§ **What you need to do**: Extract only the first line of the listing and every line after it up to and including the one with "d = Vector(((u-CX)*S/D, -1, (CY-v)*S/D));". Omit the pictures.

§ **Recorded information**:
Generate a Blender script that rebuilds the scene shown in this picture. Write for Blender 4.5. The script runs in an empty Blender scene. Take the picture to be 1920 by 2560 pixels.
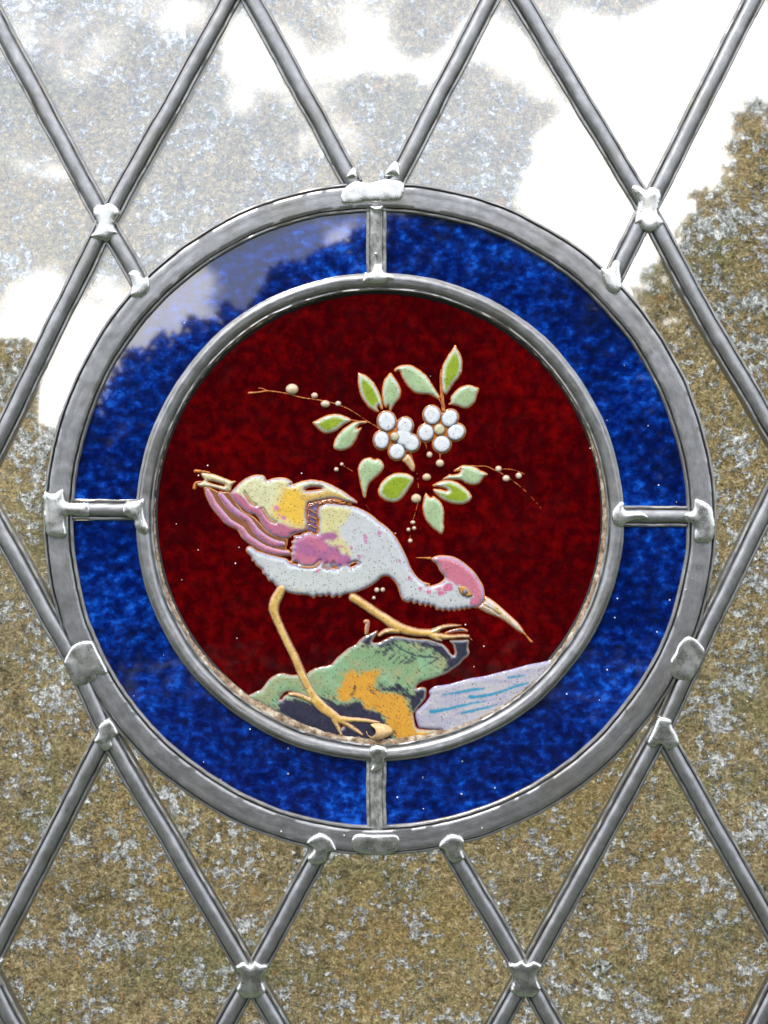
import bpy, math, random
import numpy as np
from mathutils import Vector, noise as mnoise

random.seed(7); rng = np.random.default_rng(7)
SC = bpy.context.scene
COL = SC.collection
S = 0.000125            # metres per photograph pixel on the plane of the glass
CX, CY, ZC, D = 960.0, 1280.0, 1.6, 0.5

# ------------------------------------------------------------------ camera
cam_d = bpy.data.cameras.new("camera"); cam = bpy.data.objects.new("camera", cam_d); COL.objects.link(cam)
cam.location = (0, -D, ZC); cam.rotation_euler = (math.radians(90), 0, 0)
cam_d.sensor_fit = 'HORIZONTAL'; cam_d.sensor_width = 24; cam_d.lens = 50
cam_d.clip_start = 0.02; cam_d.clip_end = 400
SC.camera = cam
SC.render.resolution_x, SC.render.resolution_y = 768, 1024

# ------------------------------------------------------------------ look
SC.view_settings.view_transform = 'Standard'; SC.view_settings.look = 'None'
SC.view_settings.exposure = 0.62; SC.view_settings.gamma = 1.0
SC.cycles.transparent_max_bounces = 16
SC.cycles.max_bounces = 8

SUN_EL, SUN_AZ = math.radians(50), math.radians(-25)    # azimuth from straight behind the camera, towards the left

def N(nt, t, **kw):
    n = nt.nodes.new(t)
    for k, v in kw.items():
        if k in n.bl_rna.properties.keys(): setattr(n, k, v)
    return n
def link(nt, a, b): nt.links.new(a, b)

def pxdir(u, v):
    d = Vector(((u-CX)*S/D, -1, (CY-v)*S/D)); d.normalize(); return d

def make_world():
    w = bpy.data.worlds.new("World"); SC.world = w; w.use_nodes = True
    nt = w.node_tree; nt.nodes.clear()
    out = N(nt, 'ShaderNodeOutputWorld'); bg = N(nt, 'ShaderNodeBackground')
    sky = N(nt, 'ShaderNodeTexSky'); sky.sky_type = 'NISHITA'; sky.sun_disc = False
    sky.sun_elevation = SUN_EL; sky.sun_rotation = math.radians(180)+SUN_AZ; sky.air_density = 1.2; sky.dust_density = 2.0
    tc = N(nt, 'ShaderNodeTexCoord')
    no = N(nt, 'ShaderNodeTexNoise'); no.inputs['Scale'].default_value = 5.5; no.inputs['Detail'].default_value = 7; no.inputs['Roughness'].default_value = 0.64
    link(nt, tc.outputs['Generated'], no.inputs['Vector'])
    def val(x):
        return x
    # where the big cumulus banks and the blue gaps stand in the part of the sky the window mirrors
    banks = [(660,150,150,.8),(420,50,80,.45),(210,130,80,.25),(900,110,150,.7),(790,340,90,.5),(90,420,80,.3),(1150,160,130,.7),
             (1500,230,230,1.0),(1750,170,230,1.0),(1640,430,220,.9),(1400,440,140,.8),(250,830,210,1.1),(120,1010,170,1.0),(370,800,120,.7),
             (830,560,110,.8),(1600,700,160,.8),
             (120,260,250,-.6),(60,640,220,-.8),(440,430,260,-.8),(300,560,180,-.7),(680,480,140,-.5),(330,200,150,-.35),(960,230,95,-.9),(1210,300,110,-.9),(1340,490,70,-.7),
             (1080,20,90,-.7),(1600,-20,190,-.9),(620,640,130,-.7),(1120,440,120,-.6),(550,380,130,-.4),(520,680,130,-.6)]
    acc = None
    # domain warp so that the banks have ragged edges
    wn = N(nt, 'ShaderNodeTexNoise'); wn.inputs['Scale'].default_value = 16; wn.inputs['Detail'].default_value = 6
    link(nt, tc.outputs['Generated'], wn.inputs['Vector'])
    sub = N(nt, 'ShaderNodeVectorMath', operation='SUBTRACT'); link(nt, wn.outputs['Color'], sub.inputs[0]); sub.inputs[1].default_value = (.5,.5,.5)
    mul = N(nt, 'ShaderNodeVectorMath', operation='SCALE'); link(nt, sub.outputs[0], mul.inputs[0]); mul.inputs['Scale'].default_value = 0.11
    add = N(nt, 'ShaderNodeVectorMath', operation='ADD'); link(nt, tc.outputs['Generated'], add.inputs[0]); link(nt, mul.outputs[0], add.inputs[1])
    for (u, v, r, wt) in banks:
        d = N(nt, 'ShaderNodeVectorMath', operation='DISTANCE'); link(nt, add.outputs[0], d.inputs[0]); d.inputs[1].default_value = pxdir(u, v)
        m = N(nt, 'ShaderNodeMapRange'); m.interpolation_type = 'SMOOTHSTEP'
        m.inputs['From Min'].default_value = 0; m.inputs['From Max'].default_value = r*1.45*S/D
        m.inputs['To Min'].default_value = wt*(1.25 if wt > 0 else .9); m.inputs['To Max'].default_value = 0
        link(nt, d.outputs['Value'], m.inputs['Value'])
        if acc is None: acc = m.outputs[0]
        else:
            a = N(nt, 'ShaderNodeMath', operation='ADD'); link(nt, acc, a.inputs[0]); link(nt, m.outputs[0], a.inputs[1]); acc = a.outputs[0]
    nz = N(nt, 'ShaderNodeMapRange'); nz.inputs['From Min'].default_value = .3; nz.inputs['From Max'].default_value = .7
    nz.inputs['To Min'].default_value = -0.5; nz.inputs['To Max'].default_value = 0.72
    link(nt, no.outputs['Fac'], nz.inputs['Value'])
    a = N(nt, 'ShaderNodeMath', operation='ADD'); link(nt, acc, a.inputs[0]); link(nt, nz.outputs[0], a.inputs[1])
    cm = N(nt, 'ShaderNodeMapRange'); cm.interpolation_type = 'SMOOTHSTEP'
    cm.inputs['From Min'].default_value = -0.05; cm.inputs['From Max'].default_value = 0.75
    link(nt, a.outputs[0], cm.inputs['Value'])
    mix = N(nt, 'ShaderNodeMix', data_type='RGBA'); link(nt, cm.outputs[0], mix.inputs['Factor'])
    # thin high cloud veils the blue: pale grey-blue sky
    veil = N(nt, 'ShaderNodeMix', data_type='RGBA'); veil.inputs['Factor'].default_value = 0.6
    link(nt, sky.outputs[0], veil.inputs['A']); veil.inputs['B'].default_value = (9.4,10.6,13.2,1)
    link(nt, veil.outputs['Result'], mix.inputs['A']); mix.inputs['B'].default_value = (34,33.6,33.2,1)
    # the land below the horizon
    sep = N(nt, 'ShaderNodeSeparateXYZ'); link(nt, tc.outputs['Generated'], sep.inputs[0])
    hz = N(nt, 'ShaderNodeMapRange'); hz.inputs['From Min'].default_value = -0.01; hz.inputs['From Max'].default_value = 0.01
    link(nt, sep.outputs['Z'], hz.inputs['Value'])
    land = N(nt, 'ShaderNodeMix', data_type='RGBA'); link(nt, hz.outputs[0], land.inputs['Factor'])
    land.inputs['A'].default_value = (1.0,1.1,.6,1); link(nt, mix.outputs['Result'], land.inputs['B'])
    link(nt, land.outputs['Result'], bg.inputs['Color']); bg.inputs['Strength'].default_value = 0.1
    link(nt, bg.outputs[0], out.inputs['Surface'])
make_world()
sl = bpy.data.lights.new("sun", 'SUN'); sl.energy = 2.2; sl.angle = math.radians(10); sl.color = (1, .96, .9)
so = bpy.data.objects.new("sun", sl); COL.objects.link(so)
sd = Vector((math.sin(SUN_AZ)*math.cos(SUN_EL), -math.cos(SUN_AZ)*math.cos(SUN_EL), math.sin(SUN_EL)))
so.rotation_euler = sd.to_track_quat('Z', 'Y').to_euler(); so.location = sd*5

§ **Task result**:
Generate a Blender script that rebuilds the scene shown in this picture. Write for Blender 4.5. The script runs in an empty Blender scene. Take the picture to be 1920 by 2560 pixels.
import bpy, math, random
import numpy as np
from mathutils import Vector, noise as mnoise

random.seed(7); rng = np.random.default_rng(7)
SC = bpy.context.scene
COL = SC.collection
S = 0.000125            # metres per photograph pixel on the plane of the glass
CX, CY, ZC, D = 960.0, 1280.0, 1.6, 0.5

# ------------------------------------------------------------------ camera
cam_d = bpy.data.cameras.new("camera"); cam = bpy.data.objects.new("camera", cam_d); COL.objects.link(cam)
cam.location = (0, -D, ZC); cam.rotation_euler = (math.radians(90), 0, 0)
cam_d.sensor_fit = 'HORIZONTAL'; cam_d.sensor_width = 24; cam_d.lens = 50
cam_d.clip_start = 0.02; cam_d.clip_end = 400
SC.camera = cam
SC.render.resolution_x, SC.render.resolution_y = 768, 1024

# ------------------------------------------------------------------ look
SC.view_settings.view_transform = 'Standard'; SC.view_settings.look = 'None'
SC.view_settings.exposure = 0.62; SC.view_settings.gamma = 1.0
SC.cycles.transparent_max_bounces = 16
SC.cycles.max_bounces = 8

SUN_EL, SUN_AZ = math.radians(50), math.radians(-25)    # azimuth from straight behind the camera, towards the left

def N(nt, t, **kw):
    n = nt.nodes.new(t)
    for k, v in kw.items():
        if k in n.bl_rna.properties.keys(): setattr(n, k, v)
    return n
def link(nt, a, b): nt.links.new(a, b)

def pxdir(u, v):
    d = Vector(((u-CX)*S/D, -1, (CY-v)*S/D)); d.normalize(); return d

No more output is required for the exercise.